I know the difference between a semi-automatic and an automatic weapon. I find it hard to believe that one can empty a high capacity magazine, plus one in the chamber, of a semi-automatic pistol in 2 seconds. Here's why:

According to http://www.armystudyguide.com, the max effective rates of fire for the M16 are:

* Semiautomatic - 45 rounds per minute
* Burst - 90 rounds per minute
* Sustained - 12-15 rounds per minute
Semiautomatic, as you have stated, means that one bullet is fired with each pull of the trigger. One would have to pull the trigger approximately 35 times to fire 26 rounds. Could you imagine being able to pull a trigger 17.5 times per second?! :eek:
Burst fires 3 bullets with each pull of the trigger, which means that one would have to pull the trigger approximately 4.5 times a second to fire 26 rounds. Possible, but that's with an automatic (sort of).

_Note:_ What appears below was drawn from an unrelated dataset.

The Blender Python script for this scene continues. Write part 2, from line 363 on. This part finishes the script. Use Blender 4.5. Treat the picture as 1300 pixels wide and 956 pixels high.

Granted, I'm comparing a rifle to a pistol, but the point is that you have to really be pumping to get 26 rounds out in 2 seconds. Even if both people (since the reference was made to two officers being able to easily do this) were pulling the trigger simultaneously, the liklihood of it actually happening is extremely low, because that would still mean that the triggers would have to be pulled 13 times per second. Right? :twisted:





ONE more question, and then I'll hush:

Why did they have to use bullets? Why didn't they use a tazer instead??

I don't really expect an answer, since no one here was involved, but just another thought!